Earnshaw’s theorem

367 views

So I understand that it means you cannot levitate objects by using static permanent magnets and that’s bc there isn’t a state of equilibrium for the object. I would like to know why that is the case.

In: 2

Anonymous 0 Comments

“Equilibrium” means the thing we’re levitating will stay in position. In particular, since it’s levitating, that means that if it moves in any direction away from the stable point it will get pushed back towards the stable point by the magnetic field. If that weren’t true, there’d be some direction that it *wasn’t* getting pushed back towards the stable point and it would eventually drift off in that direction.

So that implies that there’s at least one spot somewhere in the magnetic field where all the forces point inwards towards that spot (or at least converge, like spiraling inwards). We measure how much the forces come together/apart in a field like that by something called “divergence”, a vector calculus thing we don’t need to get into here, but think of it as “how much new stuff is appearing or disappearing in this spot”. If all the forces are coming together at a spot, we must have “stuff” disappearing in that spot. Similarly, if the forces are spiraling inwards we’ve got a tendency for the forces to spin around that spot (measured by a different vector calculus thing called “curl”).

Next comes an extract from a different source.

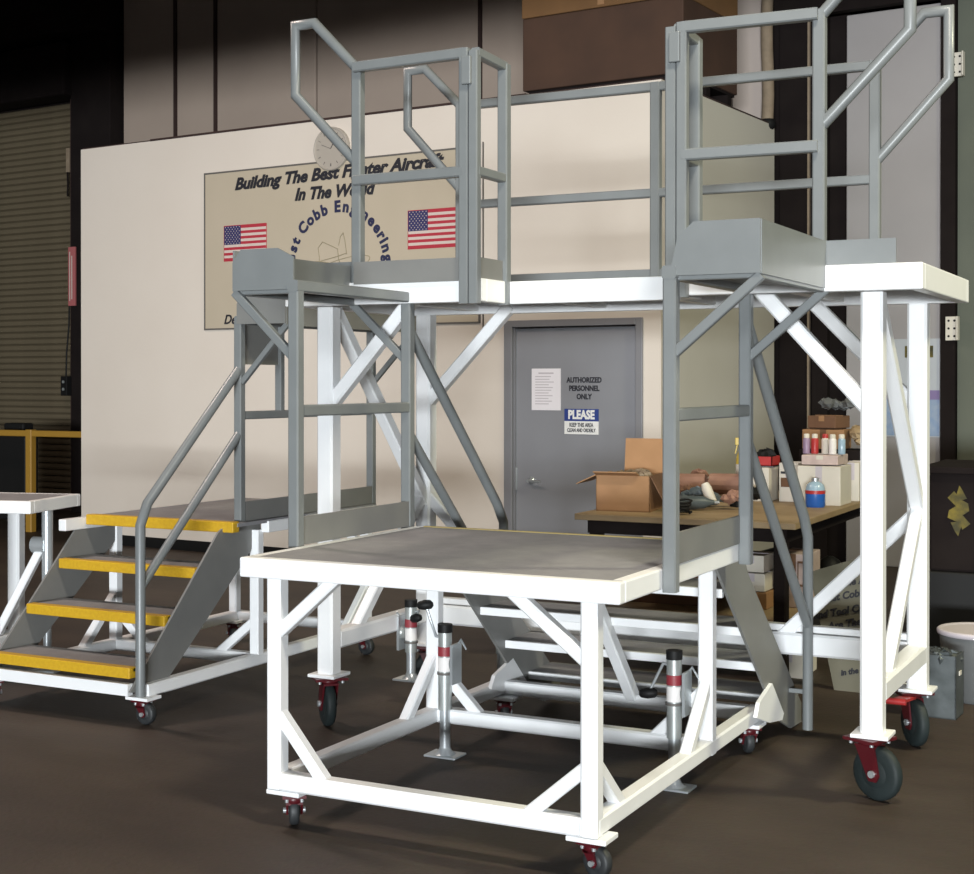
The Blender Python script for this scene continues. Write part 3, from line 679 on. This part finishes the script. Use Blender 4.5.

So…to levitate, we need at least one spot where the divergence or the curl isn’t zero…a spot where all the forces generally point inwards towards the spot we want to levitate.

Except you can’t have that…a different chunk of physics (Gauss’s law) shows that a stable electric or magnetic field in “free space” (i.e. air, vacuum, whatever) has a curl and divergence of zero…there’s no spot *anywhere* that does what we want. So there’s no spot we can levitate the object. The proof of Gauss’s law is probably way beyond our scope, but it falls out of the equations that model how electric and magnetic fields behave.